ICBC told CTV News in a statement Wednesday that the Ministry of Finance was responsible for assessing the tax requirements.

“The Consumer Taxation Branch with the Ministry of Finance is responsible for setting the tax requirements and directs ICBC to collect tax during the registration of a vehicle, unless it qualifies for an exemption,” said ICBC.

“Unfortunately, we have heard about this before, quite frequently,” said Kris Sims, BC director of the Canadian Tax Payers Federation. “This is the reason why B.C. stands for 'bring cash.'”

Sims says this whole situation is completely unfair.

“If he was living in Alberta legally as an Albertan, purchased the vehicle in Alberta and then years later brought it into British Columbia and they’re trying to hit him with PST now, he should contact his MLA,” said Sims.
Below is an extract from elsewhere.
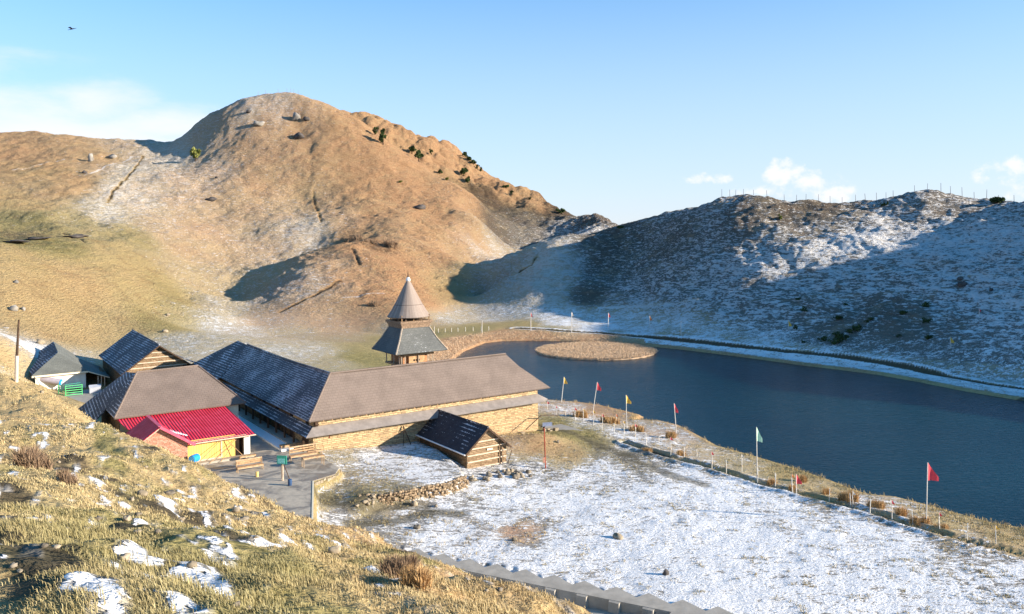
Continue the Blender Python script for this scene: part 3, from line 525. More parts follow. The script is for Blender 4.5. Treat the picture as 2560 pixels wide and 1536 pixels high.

Grant has not reached out to his MLA but instead has gone straight to the Ministry of Finance.

CTV News was told the file had made its way into the top levels of the finance ministry. However we received no response from the province by Wednesday afternoon.

“I have 90 days to appeal it once again, so that’s where it’s at right now,” said Grant.

When asked if he plans to appeal once again, the hot rod shop owner gave a direct answer.

“Oh yeah, you always have to fight back,” he said.

Grant has since sold the car, but he says his case shows serious flaws in how the PST is applied in B.C.

“I’ve got underwear that I bought there too,” said Grant. “Like what, are they going to tax everything that I bought in a different province?” 


A previous version of this story said Lee Grant's vehicle was a 1964 Thunderbird. In fact, it was a 1960 model of the vehicle.